2. What's up with people having second and third "favorite" teams? DTR, who says he's a UCLA fan, was rooting for USC. Gagger, an A&M grad, roots for UT quite often. By the reasoning given to me, I should be rooting for Penn State (local team) and West Virginia (Big East needs bowl winners) for the upcoming bowl games, which Pitt has decided to stay out of. In actuality, I'm rooting for those two teams' airplanes to collide 30,000 feet up in the sky on their way home from the bowl games, which I hope both teams lost.

16 comments:

Anonymous said...

It's Ok you can come out of the closet. You only hit on all the girls just to cover up the fact that you are really gay.

Tiffany said...

I might have tried to hook Brownie up with a gay friend I have here. Lesson learned- do not chug cocktails on plane ride home (like last night) :)

Anonymous said...

Hey Tiff, I wish I could meet you at the Hash on the 16th (if you decide to go). I have other commitments that day but I'm sure Brownio will look after you and show you a good time....!!!!

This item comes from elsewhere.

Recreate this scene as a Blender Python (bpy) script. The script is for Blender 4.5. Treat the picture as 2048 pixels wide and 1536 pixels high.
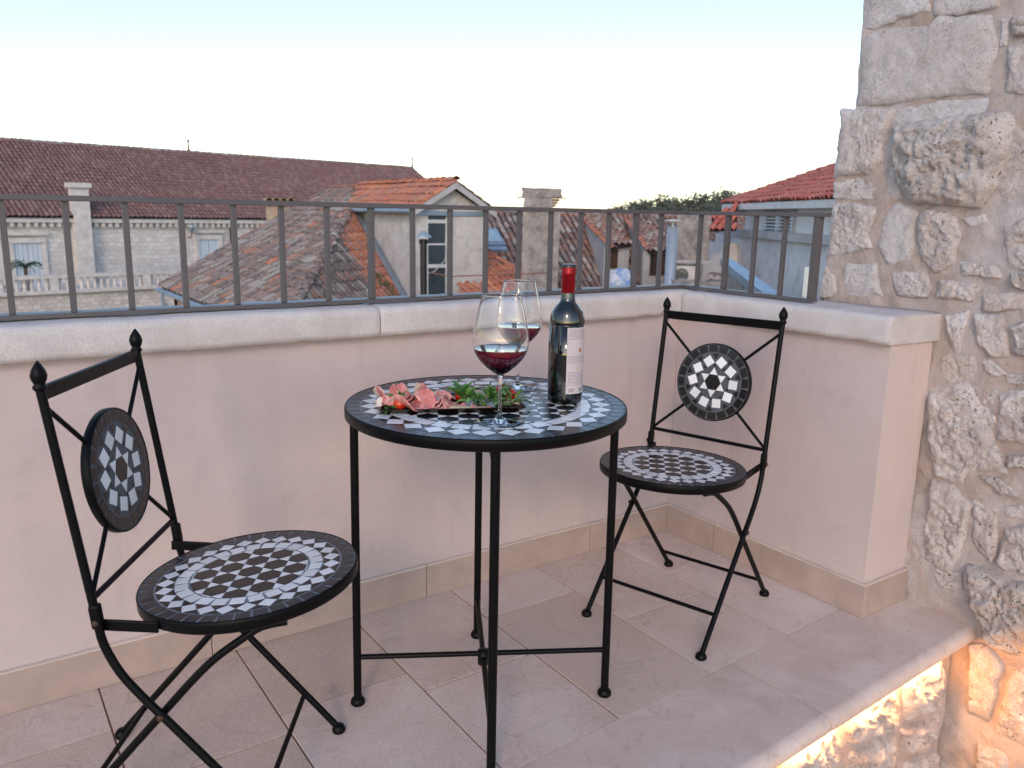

The Cheyenne mountain zoo is pretty cool, and the manager is kinda cute!!! (I've had to do site visits up there for work...)

Tiffany said...

Hmmmm... cute zoo worker. Check.

Too bad you cannot make it to the Hash!! I think I vowed to run the course in 4 inch heels last night- but I really think that was the vodka speaking.

Anonymous said...

Brownie is so gay. I saw him hitting on a guy at a hash.

See you at the hash on the 16th Tiffany you don't have to run if you don't want to. There are always walkers and riders.

Doc Savage said...

Tiffany - Brownie is not gay. I'll say it again, Brownie is not gay. Browine is bi. He likes to use either his left or right hand for sex. Mind you not at the same time. Good luck at the hash. I'll be in Vegas at the Red Dress Run on Friday, hash on Saturday, marathon and then hash on Sunday. Almost wish I could make the Springs just to watch Brownie's moves

Smut Mutt said...

We believe you're not gay. Really.

Tiffany said...

Goodness gracious... everyone's got an opinion! I am hoping to make it through my first half marathon (this Saturday) alive... so I can hopefully make the trek to COS. We shall see :)

P.S. What moves?

Anonymous said...

Brownie is as gay as the day is long. I have pictures of him wearing panties and others of him trying to lick me on the face.

'Nuff said. He's a flamer. End of story.

Doc Savage said...

Something about a Sanchez is his favorite. You'll have to ask him. Don't let him demonstrate.

Remember during the half, left foot, right foot and repeat a whole bunch. Before you know it you'll be at the finish and ready for a cold frosty one.

Gagger said...

Enough with the ut crap. I posted one picture of a funny t-shirt and you keep making up stories about me. If you don't shut up then I'll be forced to post the pics I have of you wearing some lovely panties. You heard me. I still have them.

Tiff: good luck with your first 1/2!

Anonymous said...

But I'm gonna want a hug from my pacer! sob, sob..,

Lulu said...

Is Brownie saying 'I'm not gay' like Clinton saying 'I didn't have sex with that woman'? Sorry brown oral sex is sex and anal sex means your gay.

Lulu said...

Ummmm.... that is supposed to say 'Sorry Brownie, oral sex...' Not Sorry brown oral sex. That is just gross.

brownie said...

There will be no disrespecting Slick Willie on this blog! He is my personal hero and one of the greatest men who ever lived!

Sorry brown oral sex? Sheesh, I've never heard of that, I can't keep up with you freaky Austinites.

Sorry Moogy, the only contact you'll get from me as a pacer is a kick in the ass.

Anonymous said...

sorry brown oral sex is not an auistin thing.
Keep that gay shit to yourself up there in CO.